Player leadership holds teams together during the rough times, and often, the quarterback plays a big part in cultivating a cohesive locker room. So it helps if the quarterback can win the respect of his teammates early on.

Gesser said his moment came against Hawaii during his freshman year. He scrambled to get a first down and took a big hit on the sideline and helicoptered into the bench. The quarterback nimbly bounced back up and made the sign for a first down, and the stadium erupted in cheers.

Unbeknown to him, that play earned Gesser his team’s loyalty.

The following year, the team voted Gesser a captain as a sophomore. To this day, he’s the only three-time captain in WSU football history.

Price and Gesser both believe WSU once again has that same kind of leader in redshirt sophomore Luke Falk.

In Gesser’s eyes, Falk’s moment came in the first game of this season when things were unraveling for the Cougars against Portland State and, on fourth-and-three late in the game, Falk scrambled for a first down and got it but was upended in the process. He landed hard on his shoulder and had to leave the game, but that play showed the team what its quarterback was willing to do for them.

“That, in my mind, was the true moment that signified his leadership role,” Gesser said. “Even though he got hurt, that played a factor, and then when he followed up and played at Rutgers and had that game-winning drive — in that eight-day span that cemented his role and the team really responded to his leadership at that point.”

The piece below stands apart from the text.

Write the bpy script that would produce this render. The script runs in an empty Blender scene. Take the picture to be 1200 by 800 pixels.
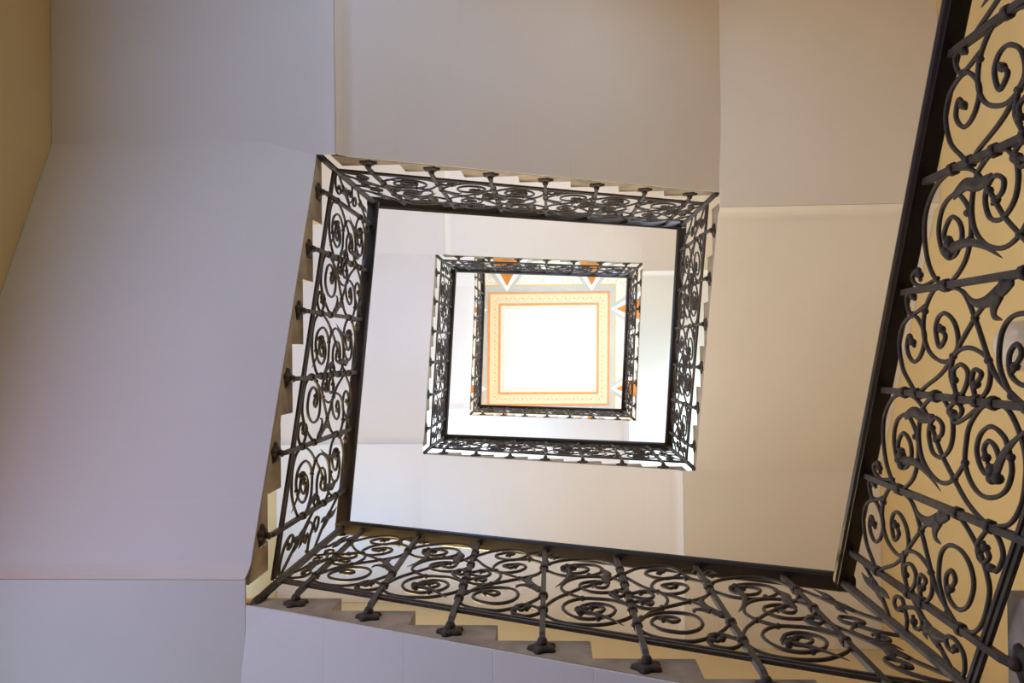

At 8-4, coach Mike Leach’s 2015 squad has already posted the best record WSU football has managed since the 2003 team beat a ranked Texas team in the Holiday Bowl to finish the season 10-3.

These Cougars are far from satisfied. They’re trying to become only the eighth team in WSU history to win nine games or more in a season.

“Not too many teams in the history of WSU have won nine games and we want to be one of those teams,” Leach said. “And the other thing is, there hasn’t been a ton of bowl victories, and we want to distinguish ourselves that way, so we want to win this bowl game.”